• Stated problem:
Write out the whole listing again, exactly.

————————

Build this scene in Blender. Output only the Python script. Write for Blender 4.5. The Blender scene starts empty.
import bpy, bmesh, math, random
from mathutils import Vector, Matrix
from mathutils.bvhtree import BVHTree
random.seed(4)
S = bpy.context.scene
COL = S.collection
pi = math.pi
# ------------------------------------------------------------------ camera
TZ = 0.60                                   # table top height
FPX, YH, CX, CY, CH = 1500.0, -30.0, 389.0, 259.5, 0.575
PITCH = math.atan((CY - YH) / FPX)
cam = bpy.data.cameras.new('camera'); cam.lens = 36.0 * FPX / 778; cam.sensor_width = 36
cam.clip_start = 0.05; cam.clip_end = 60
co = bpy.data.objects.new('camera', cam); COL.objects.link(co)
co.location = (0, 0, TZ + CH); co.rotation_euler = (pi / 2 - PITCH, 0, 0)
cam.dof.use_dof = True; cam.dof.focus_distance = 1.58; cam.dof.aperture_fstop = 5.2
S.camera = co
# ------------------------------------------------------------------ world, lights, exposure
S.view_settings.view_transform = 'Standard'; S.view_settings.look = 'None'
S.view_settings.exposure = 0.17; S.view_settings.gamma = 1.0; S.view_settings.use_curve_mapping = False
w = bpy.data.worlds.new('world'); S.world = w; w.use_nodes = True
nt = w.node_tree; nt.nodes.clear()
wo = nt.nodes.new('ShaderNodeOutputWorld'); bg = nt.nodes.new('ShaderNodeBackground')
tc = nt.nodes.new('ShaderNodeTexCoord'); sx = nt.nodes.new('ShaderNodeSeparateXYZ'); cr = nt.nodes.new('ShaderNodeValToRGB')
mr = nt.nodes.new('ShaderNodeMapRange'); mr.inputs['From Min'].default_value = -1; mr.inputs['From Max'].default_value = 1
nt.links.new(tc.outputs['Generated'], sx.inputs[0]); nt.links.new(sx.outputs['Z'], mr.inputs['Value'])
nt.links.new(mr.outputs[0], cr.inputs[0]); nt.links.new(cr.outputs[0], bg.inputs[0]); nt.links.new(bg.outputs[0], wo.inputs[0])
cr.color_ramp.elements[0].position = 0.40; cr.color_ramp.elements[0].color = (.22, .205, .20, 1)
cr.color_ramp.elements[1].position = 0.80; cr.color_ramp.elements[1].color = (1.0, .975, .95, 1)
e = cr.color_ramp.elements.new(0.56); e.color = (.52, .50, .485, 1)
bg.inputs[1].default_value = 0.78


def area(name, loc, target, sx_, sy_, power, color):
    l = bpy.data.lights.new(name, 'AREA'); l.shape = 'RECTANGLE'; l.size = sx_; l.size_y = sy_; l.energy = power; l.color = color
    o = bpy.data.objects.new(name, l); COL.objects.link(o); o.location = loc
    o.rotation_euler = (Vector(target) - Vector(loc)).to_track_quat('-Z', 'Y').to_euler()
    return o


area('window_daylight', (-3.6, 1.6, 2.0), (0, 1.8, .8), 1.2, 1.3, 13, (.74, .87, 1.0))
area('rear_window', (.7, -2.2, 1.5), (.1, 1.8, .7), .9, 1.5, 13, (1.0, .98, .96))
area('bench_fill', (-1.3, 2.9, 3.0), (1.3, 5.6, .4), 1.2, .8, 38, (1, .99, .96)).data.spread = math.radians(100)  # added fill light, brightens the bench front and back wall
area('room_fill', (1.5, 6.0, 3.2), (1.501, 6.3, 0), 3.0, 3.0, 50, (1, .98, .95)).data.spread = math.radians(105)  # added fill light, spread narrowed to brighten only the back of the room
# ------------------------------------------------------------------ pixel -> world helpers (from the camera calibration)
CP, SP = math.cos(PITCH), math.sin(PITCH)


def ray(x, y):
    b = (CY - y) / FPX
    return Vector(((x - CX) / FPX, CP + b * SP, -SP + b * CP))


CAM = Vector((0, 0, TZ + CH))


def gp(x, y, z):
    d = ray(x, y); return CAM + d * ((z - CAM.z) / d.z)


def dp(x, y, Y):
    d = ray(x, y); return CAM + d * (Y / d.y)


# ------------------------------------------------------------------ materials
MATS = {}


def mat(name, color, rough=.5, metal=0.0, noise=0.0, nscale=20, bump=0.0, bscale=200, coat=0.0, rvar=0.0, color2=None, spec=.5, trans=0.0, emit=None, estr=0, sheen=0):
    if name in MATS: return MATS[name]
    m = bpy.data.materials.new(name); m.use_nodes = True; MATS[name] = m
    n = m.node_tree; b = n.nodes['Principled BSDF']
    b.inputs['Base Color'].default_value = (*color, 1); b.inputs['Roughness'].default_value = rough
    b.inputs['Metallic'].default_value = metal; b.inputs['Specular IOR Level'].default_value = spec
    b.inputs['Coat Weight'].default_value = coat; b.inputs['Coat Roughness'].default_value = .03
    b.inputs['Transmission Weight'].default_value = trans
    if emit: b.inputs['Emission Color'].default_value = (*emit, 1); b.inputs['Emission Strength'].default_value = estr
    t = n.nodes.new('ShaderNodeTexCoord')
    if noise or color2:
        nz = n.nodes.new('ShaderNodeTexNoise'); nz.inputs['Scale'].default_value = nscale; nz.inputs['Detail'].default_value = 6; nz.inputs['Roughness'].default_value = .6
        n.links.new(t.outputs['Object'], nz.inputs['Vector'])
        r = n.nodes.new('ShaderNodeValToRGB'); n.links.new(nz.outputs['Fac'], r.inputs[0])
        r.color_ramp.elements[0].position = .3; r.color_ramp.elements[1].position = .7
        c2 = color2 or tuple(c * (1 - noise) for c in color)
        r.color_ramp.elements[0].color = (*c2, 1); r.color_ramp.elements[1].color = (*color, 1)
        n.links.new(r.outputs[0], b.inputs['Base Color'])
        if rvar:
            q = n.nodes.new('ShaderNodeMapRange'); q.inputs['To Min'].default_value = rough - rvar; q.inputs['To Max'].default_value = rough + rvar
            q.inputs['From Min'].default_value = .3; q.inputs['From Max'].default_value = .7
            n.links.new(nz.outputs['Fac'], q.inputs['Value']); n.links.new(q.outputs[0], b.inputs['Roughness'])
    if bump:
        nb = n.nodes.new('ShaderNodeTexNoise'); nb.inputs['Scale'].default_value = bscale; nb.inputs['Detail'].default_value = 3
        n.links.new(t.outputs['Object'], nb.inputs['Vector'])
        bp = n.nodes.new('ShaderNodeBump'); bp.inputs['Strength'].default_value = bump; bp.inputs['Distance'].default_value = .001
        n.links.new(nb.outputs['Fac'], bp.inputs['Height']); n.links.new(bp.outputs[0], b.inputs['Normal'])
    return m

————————

• Solution:
Build this scene in Blender. Output only the Python script. Write for Blender 4.5. The Blender scene starts empty.
import bpy, bmesh, math, random
from mathutils import Vector, Matrix
from mathutils.bvhtree import BVHTree
random.seed(4)
S = bpy.context.scene
COL = S.collection
pi = math.pi
# ------------------------------------------------------------------ camera
TZ = 0.60                                   # table top height
FPX, YH, CX, CY, CH = 1500.0, -30.0, 389.0, 259.5, 0.575
PITCH = math.atan((CY - YH) / FPX)
cam = bpy.data.cameras.new('camera'); cam.lens = 36.0 * FPX / 778; cam.sensor_width = 36
cam.clip_start = 0.05; cam.clip_end = 60
co = bpy.data.objects.new('camera', cam); COL.objects.link(co)
co.location = (0, 0, TZ + CH); co.rotation_euler = (pi / 2 - PITCH, 0, 0)
cam.dof.use_dof = True; cam.dof.focus_distance = 1.58; cam.dof.aperture_fstop = 5.2
S.camera = co
# ------------------------------------------------------------------ world, lights, exposure
S.view_settings.view_transform = 'Standard'; S.view_settings.look = 'None'
S.view_settings.exposure = 0.17; S.view_settings.gamma = 1.0; S.view_settings.use_curve_mapping = False
w = bpy.data.worlds.new('world'); S.world = w; w.use_nodes = True
nt = w.node_tree; nt.nodes.clear()
wo = nt.nodes.new('ShaderNodeOutputWorld'); bg = nt.nodes.new('ShaderNodeBackground')
tc = nt.nodes.new('ShaderNodeTexCoord'); sx = nt.nodes.new('ShaderNodeSeparateXYZ'); cr = nt.nodes.new('ShaderNodeValToRGB')
mr = nt.nodes.new('ShaderNodeMapRange'); mr.inputs['From Min'].default_value = -1; mr.inputs['From Max'].default_value = 1
nt.links.new(tc.outputs['Generated'], sx.inputs[0]); nt.links.new(sx.outputs['Z'], mr.inputs['Value'])
nt.links.new(mr.outputs[0], cr.inputs[0]); nt.links.new(cr.outputs[0], bg.inputs[0]); nt.links.new(bg.outputs[0], wo.inputs[0])
cr.color_ramp.elements[0].position = 0.40; cr.color_ramp.elements[0].color = (.22, .205, .20, 1)
cr.color_ramp.elements[1].position = 0.80; cr.color_ramp.elements[1].color = (1.0, .975, .95, 1)
e = cr.color_ramp.elements.new(0.56); e.color = (.52, .50, .485, 1)
bg.inputs[1].default_value = 0.78


def area(name, loc, target, sx_, sy_, power, color):
    l = bpy.data.lights.new(name, 'AREA'); l.shape = 'RECTANGLE'; l.size = sx_; l.size_y = sy_; l.energy = power; l.color = color
    o = bpy.data.objects.new(name, l); COL.objects.link(o); o.location = loc
    o.rotation_euler = (Vector(target) - Vector(loc)).to_track_quat('-Z', 'Y').to_euler()
    return o


area('window_daylight', (-3.6, 1.6, 2.0), (0, 1.8, .8), 1.2, 1.3, 13, (.74, .87, 1.0))
area('rear_window', (.7, -2.2, 1.5), (.1, 1.8, .7), .9, 1.5, 13, (1.0, .98, .96))
area('bench_fill', (-1.3, 2.9, 3.0), (1.3, 5.6, .4), 1.2, .8, 38, (1, .99, .96)).data.spread = math.radians(100)  # added fill light, brightens the bench front and back wall
area('room_fill', (1.5, 6.0, 3.2), (1.501, 6.3, 0), 3.0, 3.0, 50, (1, .98, .95)).data.spread = math.radians(105)  # added fill light, spread narrowed to brighten only the back of the room
# ------------------------------------------------------------------ pixel -> world helpers (from the camera calibration)
CP, SP = math.cos(PITCH), math.sin(PITCH)


def ray(x, y):
    b = (CY - y) / FPX
    return Vector(((x - CX) / FPX, CP + b * SP, -SP + b * CP))


CAM = Vector((0, 0, TZ + CH))


def gp(x, y, z):
    d = ray(x, y); return CAM + d * ((z - CAM.z) / d.z)


def dp(x, y, Y):
    d = ray(x, y); return CAM + d * (Y / d.y)


# ------------------------------------------------------------------ materials
MATS = {}


def mat(name, color, rough=.5, metal=0.0, noise=0.0, nscale=20, bump=0.0, bscale=200, coat=0.0, rvar=0.0, color2=None, spec=.5, trans=0.0, emit=None, estr=0, sheen=0):
    if name in MATS: return MATS[name]
    m = bpy.data.materials.new(name); m.use_nodes = True; MATS[name] = m
    n = m.node_tree; b = n.nodes['Principled BSDF']
    b.inputs['Base Color'].default_value = (*color, 1); b.inputs['Roughness'].default_value = rough
    b.inputs['Metallic'].default_value = metal; b.inputs['Specular IOR Level'].default_value = spec
    b.inputs['Coat Weight'].default_value = coat; b.inputs['Coat Roughness'].default_value = .03
    b.inputs['Transmission Weight'].default_value = trans
    if emit: b.inputs['Emission Color'].default_value = (*emit, 1); b.inputs['Emission Strength'].default_value = estr
    t = n.nodes.new('ShaderNodeTexCoord')
    if noise or color2:
        nz = n.nodes.new('ShaderNodeTexNoise'); nz.inputs['Scale'].default_value = nscale; nz.inputs['Detail'].default_value = 6; nz.inputs['Roughness'].default_value = .6
        n.links.new(t.outputs['Object'], nz.inputs['Vector'])
        r = n.nodes.new('ShaderNodeValToRGB'); n.links.new(nz.outputs['Fac'], r.inputs[0])
        r.color_ramp.elements[0].position = .3; r.color_ramp.elements[1].position = .7
        c2 = color2 or tuple(c * (1 - noise) for c in color)
        r.color_ramp.elements[0].color = (*c2, 1); r.color_ramp.elements[1].color = (*color, 1)
        n.links.new(r.outputs[0], b.inputs['Base Color'])
        if rvar:
            q = n.nodes.new('ShaderNodeMapRange'); q.inputs['To Min'].default_value = rough - rvar; q.inputs['To Max'].default_value = rough + rvar
            q.inputs['From Min'].default_value = .3; q.inputs['From Max'].default_value = .7
            n.links.new(nz.outputs['Fac'], q.inputs['Value']); n.links.new(q.outputs[0], b.inputs['Roughness'])
    if bump:
        nb = n.nodes.new('ShaderNodeTexNoise'); nb.inputs['Scale'].default_value = bscale; nb.inputs['Detail'].default_value = 3
        n.links.new(t.outputs['Object'], nb.inputs['Vector'])
        bp = n.nodes.new('ShaderNodeBump'); bp.inputs['Strength'].default_value = bump; bp.inputs['Distance'].default_value = .001
        n.links.new(nb.outputs['Fac'], bp.inputs['Height']); n.links.new(bp.outputs[0], b.inputs['Normal'])
    return m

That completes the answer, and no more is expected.